De entre todos los grandes seductores que ha dado la literatura universal, pocos hay tan sofisticados y atrayentes para el lector como Johannes. Este se considera a sí mismo un artista (“me alimento de la poesía, es mi única comida”) que despliega un minucioso plan de conquista, como un juego intelectual lleno de sutilezas, con el fin de seducir a Cordelia. Pero su objetivo no es la posesión física de la joven, ya que desdeña el placer sexual. Lo que persigue es doblegar su voluntad, conseguir que se entregue emocional y espiritualmente y esté dispuesta a todo por su amado.
Para él, el arte de la seducción es una creación intelectual, poética, una obra creativa que incluye, entre otras cosas, educar y refinar la sensibilidad de la joven. La belleza de la seducción consistirá en despertar en Cordelia el deseo de amar, de entregarse, sin que sea consciente de que es objeto de todo un plan diseñado hasta el mínimo detalle.
Una vez que ha completado su conquista, Johannes romperá con ella. No puede ser de otra manera.

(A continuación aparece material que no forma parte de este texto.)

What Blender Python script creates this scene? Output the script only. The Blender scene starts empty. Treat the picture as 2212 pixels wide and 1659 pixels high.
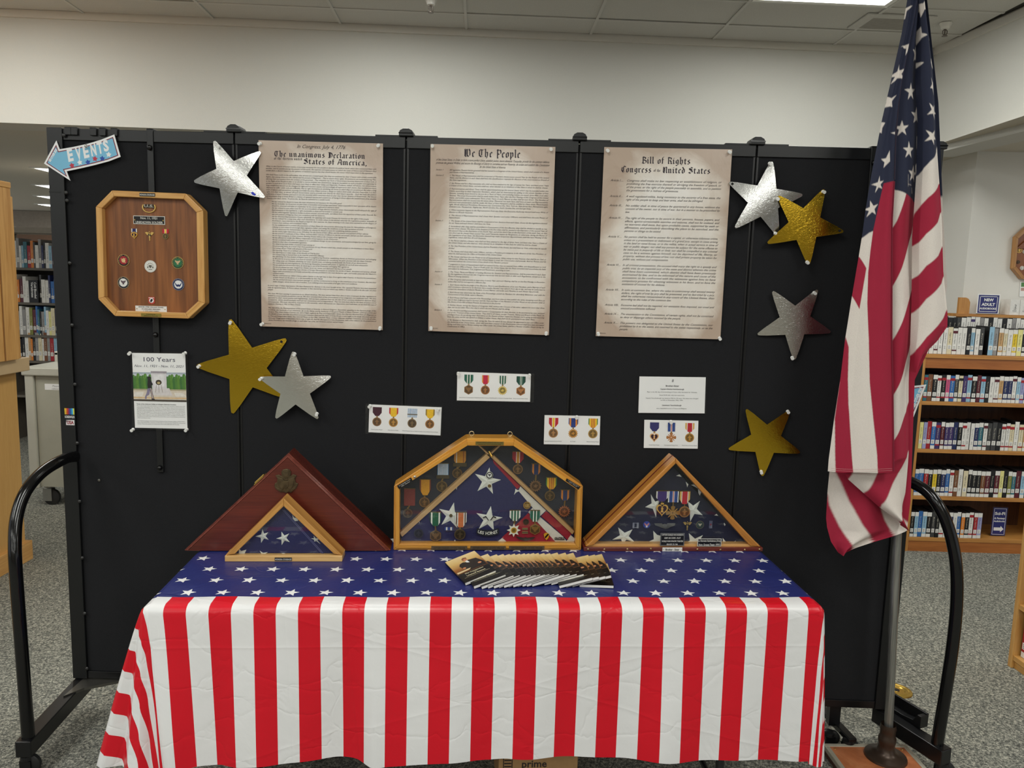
import bpy, math, random
import numpy as np
from mathutils import Vector, Matrix, Quaternion
random.seed(7)
C = bpy.context.scene.collection
sc = bpy.context.scene
# ------------------------------------------------------------------ camera, world, exposure
FPX, CAMH, PITCH, ROLL = 1661.0, 1.63, math.radians(7.4), math.radians(1.6)
cam_d = bpy.data.cameras.new('camera'); cam_d.sensor_width = 36; cam_d.lens = FPX / 2212 * 36
cam_d.clip_start = 0.05; cam_d.clip_end = 100
cam = bpy.data.objects.new('camera', cam_d); C.objects.link(cam)
CM = Matrix.Rotation(math.pi/2 - PITCH, 3, 'X') @ Matrix.Rotation(ROLL, 3, 'Z')
cam.matrix_world = Matrix.Translation((0, 0, CAMH)) @ CM.to_4x4()
sc.camera = cam
w = bpy.data.worlds.new('world'); sc.world = w; w.use_nodes = True
w.node_tree.nodes['Background'].inputs[0].default_value = (0.92, 0.96, 1.0, 1)
w.node_tree.nodes['Background'].inputs[1].default_value = 0.42
sc.view_settings.view_transform = 'Standard'; sc.view_settings.look = 'None'
sc.view_settings.gamma = 1; sc.view_settings.exposure = 0.40
sc.view_settings.use_curve_mapping = False
sc.cycles.max_bounces = 8; sc.cycles.transparent_max_bounces = 12
sc.cycles.use_denoising = True
sc.cycles.sample_clamp_indirect = 6
LAMP = 8.4            # strength of the ceiling lamps' diffusers

# ------------------------------------------------------------------ measuring helpers (survey of the real place)
CAM = Vector((0, 0, CAMH))
def ray(px, py): return CM @ Vector(((px-1106)/FPX, -(py-829.5)/FPX, -1))
def atz(px, py, z): d = ray(px, py); return CAM + d*((z-CAMH)/d.z)
def aty(px, py, y): d = ray(px, py); return CAM + d*(y/d.y)
class Frame:
    """local axes: u along, v up, n towards the viewer's side"""
    def __init__(s, o, u, v, n): s.o, s.u, s.v, s.n = Vector(o), Vector(u).normalized(), Vector(v).normalized(), Vector(n).normalized()
    def P(s, a, b, c=0): return s.o + s.u*a + s.v*b + s.n*c
    def ab(s, px, py, c=0):
        d = ray(px, py); p0 = s.o + s.n*c
        q = CAM + d*((p0-CAM).dot(s.n)/d.dot(s.n)) - s.o
        return (q.dot(s.u), q.dot(s.v))
    def off(s, a, b, c): return Frame(s.P(a, b, c), s.u, s.v, s.n)
    def rot(s, ang, a=0, b=0, c=0):
        ca, sa = math.cos(ang), math.sin(ang)
        return Frame(s.P(a, b, c), s.u*ca + s.v*sa, s.v*ca - s.u*sa, s.n)
WORLD = Frame((0,0,0), (1,0,0), (0,0,1), (0,-1,0))
FLAT = Frame((0,0,0), (1,0,0), (0,1,0), (0,0,1))
def zo(ox, oy, s): return lambda x, y: (ox + x/s, oy + y/s)

# ------------------------------------------------------------------ materials
def lin(c): 
    return tuple((x/255/12.92 if x/255 <= .04045 else ((x/255+.055)/1.055)**2.4) for x in c) + (1,)
_mats = {}
def newmat(name):
    m = bpy.data.materials.new(name); m.use_nodes = True
    nt = m.node_tree; return m, nt, nt.nodes, nt.links, nt.nodes['Principled BSDF']
def noise(nt, scale, detail=3, vec=None, rough=.5, dist=0):
    n = nt.nodes.new('ShaderNodeTexNoise'); n.inputs['Scale'].default_value = scale
    n.inputs['Detail'].default_value = detail; n.inputs['Roughness'].default_value = rough
    n.inputs['Distortion'].default_value = dist
    if vec is None:
        t = nt.nodes.new('ShaderNodeTexCoord'); vec = t.outputs['Object']
    nt.links.new(vec, n.inputs['Vector']); return n
def ramp(nt, fac, stops):
    r = nt.nodes.new('ShaderNodeValToRGB'); e = r.color_ramp.elements
    while len(e) < len(stops): e.new(.5)
    for k, (p, c) in enumerate(stops): e[k].position = p; e[k].color = c
    nt.links.new(fac, r.inputs[0]); return r.outputs[0]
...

La seducción pierde todo el interés, una vez que se ha logrado el objetivo.
Johannes, después de consumar la ruptura, nos regala en su diario toda una reflexión sobre el amor, que nos resultará tristemente familiar: “el amor es hermoso, sólo mientras duran el contraste y el deseo; después, todo es debilidad y costumbre”.
Si el atribulado joven lector ha sobrevivido a tanta desesperanza kierkegaardiana y ha conseguido llegar con el ánimo más o menos incólume al final del artículo, es importante que sepa que parece —incluso existe algún testimonio, aunque no verificable científicamente—, que es posible alcanzar algún tipo de felicidad en esta vida. Ya hemos visto el ejemplo nórdico de la hygge, a la que los daneses se entregan con fruición y regocijo. Es cierto que, ya de entrada, perseguir una felicidad con ese nombre desanima, induce a la desconfianza e invita poco a su práctica. Pero no desesperemos, para eso tenemos una alternativa genuinamente mediterránea, que se compadece muy bien con el carácter hispano, y que se puede ejercitar fácilmente. Su fórmula es sencilla: “carpe diem, quam mínimum credula postero”.